Suddenly in some cases the same query taking 60 seconds to execute! And this is happening even though the overall data volume involved in this query did not change significantly (apart from some data you inserted into T, that is quite small compare to the total data).

If you have to call this stored procedure say 1000 times in the who processing that it is involved in, you will end up being really slow.

Why this is happening?

Well, if you compare the two plans, you might see a small change in the two plans (the one taking 1 second and the one taking 60 seconds). Say, a Nested Loop Join has replaced a Hash Join. This is possible. Since you were inserting some data into T, statistics got changed for that table. Due to the inherent weakness of the cost model, a wrong plan generation is entirely possible. Since you are dealing with big tables, instead of creating hash table used by a Hash Join, a Nested Loop might cost you severely.

What can you do?

Use your business domain knowledge to use query hints. For example, one might know the right side usually produces 5K to 10K rows (say, some special transactions that this right side is supposed to produce after a lot of joins). In that case, you specify query (join) hint to use Hash Join. That way, a small change in statistics won’t make Query Plan Generator to produce a small change in the plan (Nested Loop selection instead of Hash Join) that will cost you significantly.

Searching just one record taking several seconds?

You need just one record from a database. Say, the record for a particular transaction number. You need this information quite frequently (say, from your web application). However, every time you go and search it, it is taking several seconds.

There is something wrong. Just to pick one row should be done quite fast, even if your database is substantially big.

Did you look at the query plan? Is it using an index?

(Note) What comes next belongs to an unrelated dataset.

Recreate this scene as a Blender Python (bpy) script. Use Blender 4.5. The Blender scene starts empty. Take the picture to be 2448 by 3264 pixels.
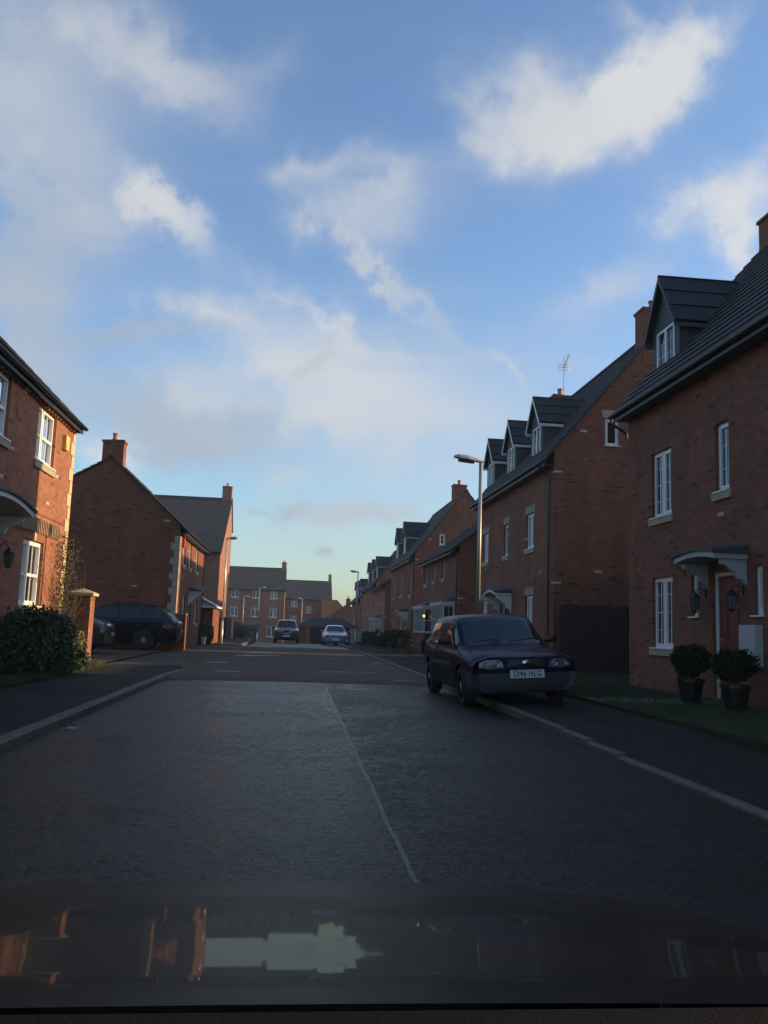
import bpy, math, random
import numpy as np
from math import sin, cos, tan, pi, radians, sqrt, atan2
from mathutils import Vector, Matrix

random.seed(7)
sc = bpy.context.scene
col = sc.collection

# ---------------------------------------------------------------- camera
PITCH, YAW, ROLL = radians(7.6), radians(5.9), radians(2.0)
F = Vector((sin(YAW)*cos(PITCH), cos(YAW)*cos(PITCH), sin(PITCH)))
R0 = Vector((cos(YAW), -sin(YAW), 0)); U0 = R0.cross(F)
R = cos(ROLL)*R0 + sin(ROLL)*U0; U = cos(ROLL)*U0 - sin(ROLL)*R0
cd = bpy.data.cameras.new('camera'); cam = bpy.data.objects.new('camera', cd); col.objects.link(cam)
m = Matrix((R, U, -F)).transposed().to_4x4(); m.translation = Vector((0, 0, 1.2))
cam.matrix_world = m
cd.sensor_fit = 'VERTICAL'; cd.sensor_height = 24.0; cd.lens = 24.0*2770/3264
cd.clip_start = 0.02; cd.clip_end = 3000
sc.camera = cam
sc.view_settings.view_transform = 'Standard'; sc.view_settings.look = 'None'
sc.view_settings.exposure = 0.5; sc.view_settings.gamma = 1.0

# ---------------------------------------------------------------- node helper
class NT:
    def __init__(s, nt): s.nt = nt
    def n(s, t, **k):
        nd = s.nt.nodes.new(t)
        for a, b in k.items():
            if a == 'inp':
                for i, v in b.items():
                    if hasattr(v, 'is_output') or isinstance(v, bpy.types.NodeSocket): s.nt.links.new(v, nd.inputs[i])
                    else: nd.inputs[i].default_value = v
            else: setattr(nd, a, b)
        return nd
    def M(s, op, a, b=0.0, c=0.0, clamp=False):
        nd = s.nt.nodes.new('ShaderNodeMath'); nd.operation = op; nd.use_clamp = clamp
        for i, v in enumerate((a, b, c)):
            if isinstance(v, bpy.types.NodeSocket): s.nt.links.new(v, nd.inputs[i])
            else: nd.inputs[i].default_value = v
        return nd.outputs[0]
    def mix(s, f, a, b, bt='MIX'):
        nd = s.nt.nodes.new('ShaderNodeMixRGB'); nd.blend_type = bt
        for i, v in enumerate((f, a, b)):
            if isinstance(v, bpy.types.NodeSocket): s.nt.links.new(v, nd.inputs[i])
            else: nd.inputs[i].default_value = v if i == 0 else (tuple(v)+(1,))[:4]
        return nd.outputs[0]
    def noise(s, vec, scale, detail=3, rough=.5):
        nd = s.nt.nodes.new('ShaderNodeTexNoise'); nd.inputs['Scale'].default_value = scale
        nd.inputs['Detail'].default_value = detail; nd.inputs['Roughness'].default_value = rough
        if vec is not None: s.nt.links.new(vec, nd.inputs['Vector'])
        return nd.outputs['Fac']
    def ss(s, v, a, b, lo=0.0, hi=1.0):
        nd = s.nt.nodes.new('ShaderNodeMapRange'); nd.interpolation_type = 'SMOOTHSTEP'
        s.nt.links.new(v, nd.inputs[0])
        for i, x in enumerate((a, b, lo, hi)): nd.inputs[i+1].default_value = x
        return nd.outputs[0]
    def lin(s, v, a, b, lo=0.0, hi=1.0):
        nd = s.nt.nodes.new('ShaderNodeMapRange'); s.nt.links.new(v, nd.inputs[0])
        for i, x in enumerate((a, b, lo, hi)): nd.inputs[i+1].default_value = x
        return nd.outputs[0]

# ---------------------------------------------------------------- sky and sun
SUN_EL, SUN_AZ = radians(13.0), radians(1.0)      # azimuth measured from +X towards +Y
w = bpy.data.worlds.new('World'); sc.world = w; w.use_nodes = True
nt = w.node_tree; nt.nodes.clear(); T = NT(nt)
sky = T.n('ShaderNodeTexSky', sky_type='NISHITA', sun_disc=False)
sky.sun_elevation = SUN_EL; sky.sun_rotation = radians(90) - SUN_AZ
sky.altitude = 100; sky.air_density = 1.0; sky.dust_density = 1.0; sky.ozone_density = 2.6
tc = T.n('ShaderNodeTexCoord').outputs['Generated']
sep = T.n('ShaderNodeSeparateXYZ', inp={0: tc})
x, y, z = sep.outputs
az = T.M('ARCTAN2', x, y); el = T.M('ARCSINE', z)
az = T.M('MULTIPLY', az, 180/pi); el = T.M('MULTIPLY', el, 180/pi)
plane = T.n('ShaderNodeCombineXYZ', inp={0: T.M('DIVIDE', x, T.M('ADD', T.M('ABSOLUTE', z), .12)), 1: T.M('DIVIDE', y, T.M('ADD', T.M('ABSOLUTE', z), .12)), 2: 0.0}).outputs[0]
n1 = T.noise(tc, 9.0, 6, .55); n2 = T.noise(plane, 1.7, 7, .6)
n3 = T.noise(tc, 4.0, 4, .5); n4 = T.noise(tc, 28.0, 6, .62); n6 = T.noise(tc, 22.0, 6, .62)
az2 = T.M('ADD', az, T.M('MULTIPLY', T.M('SUBTRACT', n1, .5), 8.0)); az2 = T.M('ADD', az2, T.M('MULTIPLY', T.M('SUBTRACT', n4, .5), 4.5))
el2 = T.M('ADD', el, T.M('MULTIPLY', T.M('SUBTRACT', n3, .5), 4.0)); el2 = T.M('ADD', el2, T.M('MULTIPLY', T.M('SUBTRACT', n1, .5), 4.0)); el2 = T.M('ADD', el2, T.M('MULTIPLY', T.M('SUBTRACT', n6, .5), 3.0))
BL = [  # az, el, half-width, half-height (deg), tilt deg (+ = falls to the right), strength, warmth
 (-20, 31.5, 6.5, 4.6, 0, .85, .1), (-9, 32.8, 5.0, 1.7, -14, .75, .2), (-15, 27.5, 5, 3.0, 0, .45, 0), (-14, 35, 5, 1.6, -15, .5, 0), (-3.6, 34.2, 2.2, 1.3, 10, .4, 0),
 (17.6, 31.6, 5.4, 2.0, 8, 1.15, .5), (14.5, 33.8, 4.0, 1.6, 0, .7, .2), (22.6, 33.2, 3.2, 1.7, 28, 1.1, .8), (25.6, 34.6, 2.3, 1.3, 20, .9, .9), (12, 30.6, 3, 1.2, 0, .3, 0), (22.5, 36.5, 2.6, .8, -10, .45, .4),
 (28.0, 27.2, 3.2, 1.5, 12, 1.05, .8), (29.4, 24.4, 1.5, 1.8, 10, 1.05, 1.0),
 (-10.6, 26.6, 1.5, 1.0, -10, .9, .6), (-8.4, 25.3, 2.3, 1.0, -32, .9, .5), (-13.5, 24.8, 3, 1.2, 0, .35, 0), (3.4, 26.4, 4.4, 1.9, 0, .85, .3), (4.2, 28.8, 1.8, 1.0, -20, .5, .3), (0.2, 29.2, 2.6, .8, 14, .55, .2), (5.6, 22.4, 4.6, .45, -36, .5, .1), (3.5, 23.9, 3.5, .9, -25, .4, .1),
 (-2.0, 18.4, 8.0, 3.0, -14, .62, .5), (3.5, 15.4, 8.5, 3.0, -8, .62, .5), (1.5, 20.3, 5, .5, -20, .4, .6), (-7.5, 20.2, 2.6, .7, -12, .5, .3), (0, 13.4, 3.0, .8, -5, .4, .2),
 (-17.8, 20, 2.6, 5, 0, 1.0, -.5), (-11.6, 18.0, 4.0, .8, 14, .7, -1), (-15, 23.5, 3, 1.6, 0, .5, -.3), (1.2, 17.6, 2.4, .5, 30, .45, -1),
 (-11.0, 13.4, 5.0, 1.7, 0, 1.0, -.5), (-12.0, 10.4, 2.2, 1.0, 0, .95, .9), (-5.8, 12.2, 4.4, 1.3, -5, .85, -.7), (-8, 15.4, 3.0, .9, -10, .6, .2), (-.3, 9.4, 1.8, .9, 0, .5, .1), (4.6, 7.2, 4.2, .65, 4, .75, -.4), (0.2, 7.4, 1.0, .35, 0, .6, -.8), (-1.8, 6.9, .8, .25, 0, .5, -.8), (1.5, 4.1, 1.1, .32, 0, .75, -.9),
 (21.0, 22.0, 3.6, 1.2, 25, .6, .4), (14, 17.5, 2.0, .4, -25, .4, .4), (16, 18, 8, 3, 0, .3, 0), (9, 12, 10, 4, 0, .5, .2), (3, 5, 14, 2.5, 0, .4, .2), (6, 20, 6, 2.0, 0, .25, 0), (7, 28.6, 3, 1.2, 0, .3, 0), (-18, 14, 4, 4, 0, .5, -.3)]
dens = None; warm = None
for (a, e, sx, sy, tl, amp, wm) in BL:
    ct, st = cos(radians(tl)), sin(radians(tl))
    da = T.M('SUBTRACT', az2, a); de = T.M('SUBTRACT', el2, e)
    u = T.M('MULTIPLY', T.M('ADD', T.M('MULTIPLY', da, ct), T.M('MULTIPLY', de, st)), 1/sx)
    v = T.M('MULTIPLY', T.M('SUBTRACT', T.M('MULTIPLY', de, ct), T.M('MULTIPLY', da, st)), 1/sy)
    g = T.M('MULTIPLY', T.M('EXPONENT', T.M('MULTIPLY', T.M('ADD', T.M('MULTIPLY', u, u), T.M('MULTIPLY', v, v)), -.8)), amp)
    dens = g if dens is None else T.M('ADD', dens, g)
    wg = T.M('MULTIPLY', g, wm); warm = wg if warm is None else T.M('ADD', warm, wg)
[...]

Not using an index? If you do have an index on this column, give hints to the query to use it, re-run (do not forget to execute DBCC DROPCLEANBUFFERS before every time you run a query, especially when you are doing performance testing) and check the time. If it is doing fine, save the query that way to force it to use the index every time you call this query later.

You don’t have any index on that column? Create a nonclustered index on it (assuming you have some clustered index on something more important). It should be fine now.